Can some of the more experienced and learned individuals on this board explain this to me. Thanks.

baggygreen
10-13-08, 05:07 PM
cynically speaking, its probably that contracters deliberately delay delivering projects as long as they can to ensure maximum cash (great when you're paid by the man-hour). Fines and penalties were then introduced to try and dissuade this. Contracters thought bugger this, it means we have to work hard, and so lots of bigwigs and paper-pushers take tours to see how hard the project is to complete in the allotted timeframe, and so these desk-jockeys say oh we don't need it to do this or protect that, we can lop it off.

Net result - contracters can slack off and still get overpaid and then deliver what they're told to, which happens to be a completely gutted version of the original project.



In reality, theres a lot more to consider, things like rising costs, inflation, unexpected demand for different resources or supplies, the inevitable human error which needs to be corrected, machines breaking down.. and much much more :)

Digital_Trucker
10-13-08, 05:10 PM
All that and the "cost plus" contract that seems to be fancied by the government which allows the contractor to bid at a low price and pass all the "cost overruns" on to the government. Pure speculation on my part as I only know a little about the process and what I've read about it.

SUBMAN1
10-13-08, 08:21 PM
I just think that these companies purposely underbid things to get the work, and then purposely fail to deliver to get more cash. Probably said in better detail above. Time to introduce massive fines, not small ones for playing with out tax dollars like this.

-S

Digital_Trucker
10-13-08, 08:22 PM
Or make the contractor deliver the product at the price they bid and at the time they bid being able to deliver.

SUBMAN1
10-13-08, 08:26 PM
Or make the contractor deliver the product at the price they bid and at the time they bid being able to deliver.That might make people wise up!

bookworm_020
10-13-08, 08:46 PM
Or make the contractor deliver the product at the price they bid and at the time they bid being able to deliver.

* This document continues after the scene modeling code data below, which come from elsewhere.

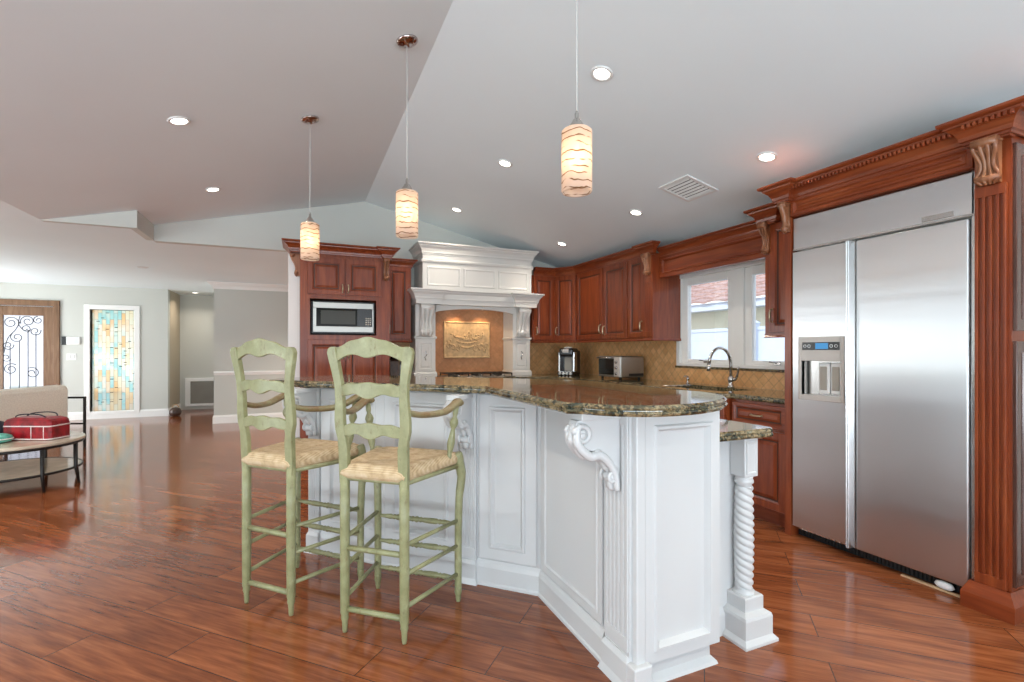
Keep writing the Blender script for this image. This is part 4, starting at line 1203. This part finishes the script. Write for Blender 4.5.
# fluted pilasters with scroll corbels
def scroll_corbel(M, w=.07, d=.19, h=.275):
    """open S scroll bracket: hangs from z=0, grows along +y"""
    mb = MB(M)
    body = spline([(d * .98, -.006), (d * 1.0, -.03), (d * .93, -.085), (d * .70, -.115), (d * .45, -.125), (d * .25, -.155), (d * .12, -.215), (d * .05, -h), (0, -h)], 4)
    poly = [(0, -.001), (d * .80, -.001)] + body
    mb.loft([[(x, y, z) for y, z in poly] for x in (-w * .36, w * .36)])
    rib = []
    for i in range(15):
        a = -1.9 + i * .42
        r = .014 + .022 * i / 14
        rib.append((d * .80 + r * math.cos(a) , -.052 + r * math.sin(a)))
    rib = rib[::1]
    s_pts = spline([(d * .80 + .02, -.02), (d * .99, -.045), (d * .96, -.09), (d * .72, -.135), (d * .48, -.135), (d * .28, -.165), (d * .13, -.21), (d * .07, -h + .002)], 5)
    for sx_ in (-w * .40, w * .40):
        mb.tube([(sx_, y, z) for y, z in s_pts], [.011 + .007 * math.sin(PI * i / (len(s_pts) - 1)) for i in range(len(s_pts))], 8)
        mb.tube([(sx_, d * .86 + (.038 - .028 * i / 20) * math.cos(.2 + i * .42), -.058 + (.038 - .028 * i / 20) * math.sin(.2 + i * .42)) for i in range(21)], [.011 - .004 * i / 20 for i in range(21)], 8)
        mb.tube([(sx_, d * .17 + (.026 - .018 * i / 14) * math.cos(2.6 - i * .42), -.225 + (.026 - .018 * i / 14) * math.sin(2.6 - i * .42)) for i in range(15)], .007, 8)
    mb.tube([(-w * .5, d * .52, -.128), (w * .5, d * .52, -.128)], .017, 12)
    mb.tube([(-w * .46, d * .85, -.06), (w * .46, d * .85, -.06)], .018, 12)
    mb.tube([(-w * .44, d * .16, -.225), (w * .44, d * .16, -.225)], .02, 12)
    mb.tube([(0, y + .004, z - .004) for y, z in s_pts], [.014 + .004 * math.sin(i) for i in range(len(s_pts))], 8)
    mb.box(-w * .5, w * .5, -.001, d * .9, -.006, .021, .004)
    return mb.build('corbel', CW, isl)
def pilaster(p, out, w, z1=BZ - .002):
    M = frame((p[0], p[1], 0), out)
    mb = MB(M @ Matrix.Translation((0, .016, .0)))
    mb.box(0, w, -.02, 0, .12, z1)
    flutes(mb, M @ Matrix.Translation((0.006, .016, .14)), w - .012, z1 - .14, 5, .005)
    pl = mb.build('pilaster', CW, isl)
    MB(M).sweep([(w + .0, -.02), (w, .028), (0, .028), (0, -.02)], [(-.02, 0), (.014, 0), (.004, .03), (.004, .105), (-.006, .125), (-.02, .125)]).build('pilaster_base', CW, isl)
    scroll_corbel(M @ Matrix.Translation((w / 2, .02, z1 - .022)))
pilaster((A.x, A.y + .005, 0), (-1, 0), .155)
p = B + u1 * .36; pilaster((p.x, p.y, 0), nrm, .095)
p = B + u1 * 1.43; pilaster((p.x, p.y, 0), nrm, .085)
MB().box(A.x - .004, A.x + .036, A.y - .022, A.y + .006, .03, BZ - .002, .004).box(A.x - .03, A.x + .05, A.y - .045, A.y + .03, 0, .11, .006).build('corner_post', CW, isl)
# lower cabinet on the working side
L2 = Dp + .29
sumB = B.x + B.y
XL2 = 1.80
MB().prism([(1.531, 1.604), (XL2 + .02, 1.604), (XL2 + .02, sumB + L2 / S - XL2 - .02), off(C, L2), off(C, Dp + .001), (1.531, Bi[1] + .001)], .10, CT0 - .001).build('lower_body', CW, isl)
MB().prism([(1.531, 1.67), (XL2 - .08, 1.67), (XL2 - .08, sumB + L2 / S - XL2), off(C, L2 - .06), off(C, Dp + .001), (1.531, Bi[1] + .001)], 0, .10).build('lower_toe_base', CW, isl)
MB().sweep([(1.535, 1.604), (XL2 - .09, 1.604)], [(-.01, 0), (.014, 0), (.014, .09), (0, .12), (-.01, .12)]).build('lower_base_moulding', CW, isl)
# spiral turned post
px, py, hw = 1.79, 1.562, .040
post = MB()
post.box(px - hw, px + hw, py - hw, py + hw, .70, CT0 - .001, .004)
post.rings(0, 0, 2 * hw - .03 + .012, .14, [(0, 0), (0, .004), (.006, .004), (.01, .001), (.012, .001)], M=frame((px + hw - .009, py - hw, .715), (0, -1)))
post.lathe([(.040, .70), (.035, .69), (.040, .68), (.040, .672), (.032, .664), (.032, .655)], 24, at=(px, py, 0))
R = []
NZ = 220
for i in range(NZ + 1):
    z = .655 - .445 * i / NZ
    base = .030 + .004 * math.sin(PI * i / NZ)
    R.append([(px + (base + .008 * abs(math.cos(1.5 * (a + z * 66))) ** .8) * math.cos(a), py + (base + .008 * abs(math.cos(1.5 * (a + z * 66))) ** .8) * math.sin(a), z) for a in [2 * PI * k / 30 for k in range(30)]])
post.loft(R, smooth=True)
post.lathe([(.034, .215), (.034, .205), (.044, .198), (.044, .188), (.04, .182)], 24, at=(px, py, 0))
post.loft([[(px - a, py - a, z), (px + a, py - a, z), (px + a, py + a, z), (px - a, py + a, z)] for a, z in ((.050, .19), (.054, .185), (.054, .13), (.076, .118), (.080, .105), (.080, .03), (.096, .012), (.096, 0))])
post.build('turned_post', CW, isl)
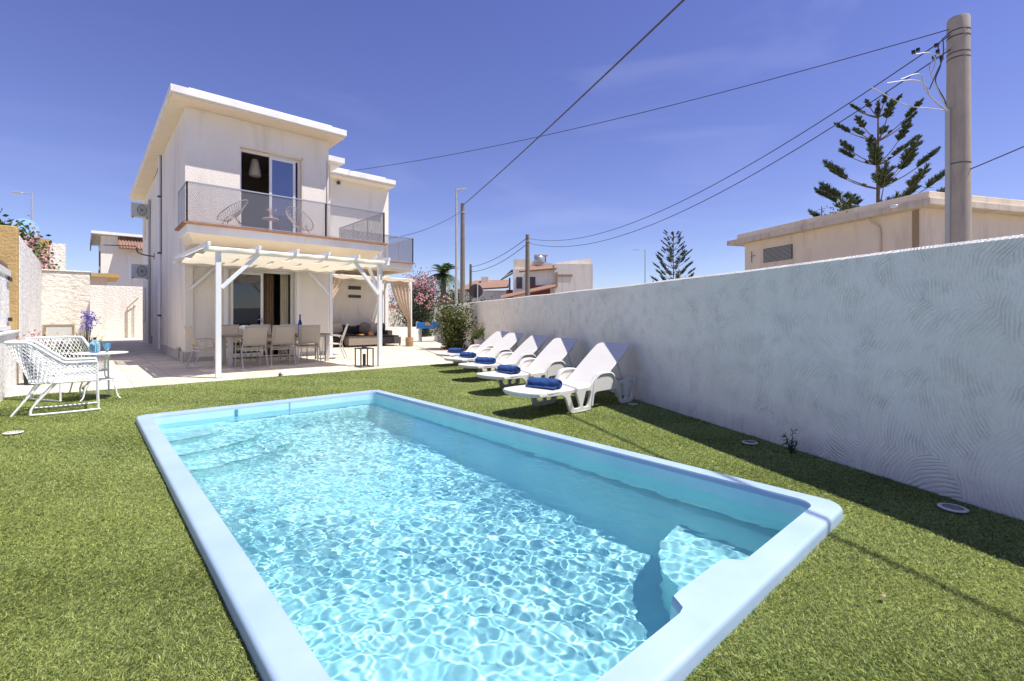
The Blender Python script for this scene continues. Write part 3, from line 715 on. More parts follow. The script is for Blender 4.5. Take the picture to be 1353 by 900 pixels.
t = empty('flower_vase', (3.78, 14.05, 3.85), 'small vase of pink flowers on the balcony side table', 'flowers')
MB().lathe([(.04, 0), (.05, .06), (.03, .12), (.04, .14)], 10).build('vase', 'potw', t, smooth=True)
leaves('flowers', rng.normal(size=(60, 3))*np.array([.09, .07, .05])+np.array([0, 0, .22]), .05, 'pink', t)

# ------------------------------------------------------------------ pergola
PG = empty('pergola', (1.90, 10.50, 0), 'white timber pergola with cream fabric strips over the dining table', 'pergola'); po = Vector((1.90, 10.50, 0))
class PB(MB):
    def build(s, name, m, parent=PG, **k):
        s.v = [(v[0]-po.x, v[1]-po.y, v[2]) for v in s.v]; return MB.build(s, name, m, parent, **k)
for x, y, z in ((1.90, 10.5, 2.40), (5.22, 10.52, 2.40), (5.59, 14.5, 2.52)):
    PB().box(x-.045, x+.045, y-.045, y+.045, .012, z).build('post', 'whitepaint', bevel=.006)
    PB().box(x-.07, x+.07, y-.07, y+.07, .004, .012).build('foot', 'grey_metal')
PB().box(1.66, 5.44, 10.44, 10.54, 2.402, 2.50).build('beam', 'whitepaint', bevel=.006)
PB().box(1.66, 5.75, 14.55, 14.64, 2.50, 2.60).build('beam', 'whitepaint', bevel=.006)
rx = [1.72, 2.58, 3.30, 3.95, 4.62, 5.36]
for x in rx: PB().bar((x, 10.30, 2.53), (x, 14.68, 2.66), .05, .075).build('rafter', 'whitepaint', bevel=.004)
def brace(a, b): PB().bar(a, b, .06, .07).build('brace', 'whitepaint', bevel=.004)
brace((1.95, 10.49, 1.72), (2.60, 10.49, 2.42)); brace((5.17, 10.49, 1.70), (4.60, 10.49, 2.42))
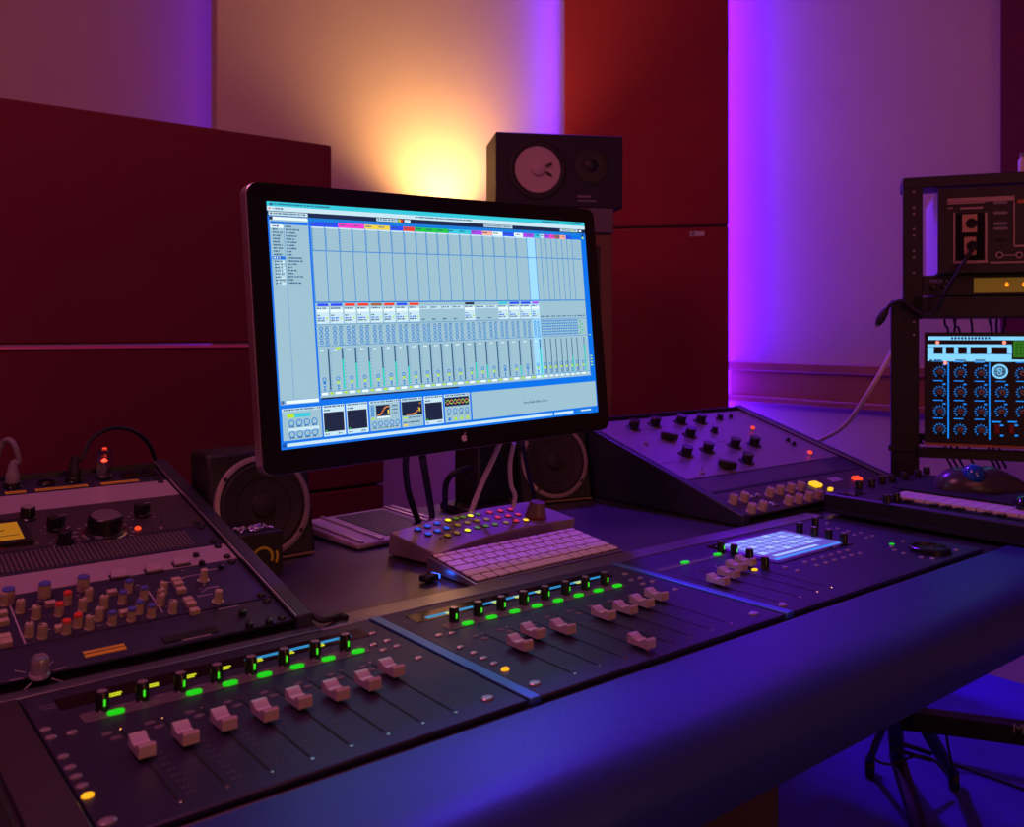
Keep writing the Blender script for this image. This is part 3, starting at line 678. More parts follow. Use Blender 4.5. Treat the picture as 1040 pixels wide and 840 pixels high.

There won't be many contractors left after the that goes through. I do believe that it does need to be tightned up to stop these contractor ripping off the taxpayer (Not just the US, Australia as well!)

JALU3
10-15-08, 08:12 PM
Well this goes for any defense contract regardless of nation, I am just writing from a US perspective due to the resources available to me and I am interested in my own nation's defense precurements. Many recent contracts that seem to have been going smoothly have been cut, and then restarted, thus increasing cost, which is the governments fault. Some of the contracts appear to be duplicates of similar weapons systems, that could have been done jointly. Some contracts have just been poorly mis-managed and have ballooned in cost.
I understand that military hardware has requirements that are above and beyond their civilian counterparts, or are not even within the civilian spectrum, but I find it hard to believe that those requirements cannot be meet within a reasonable time frame, and budget.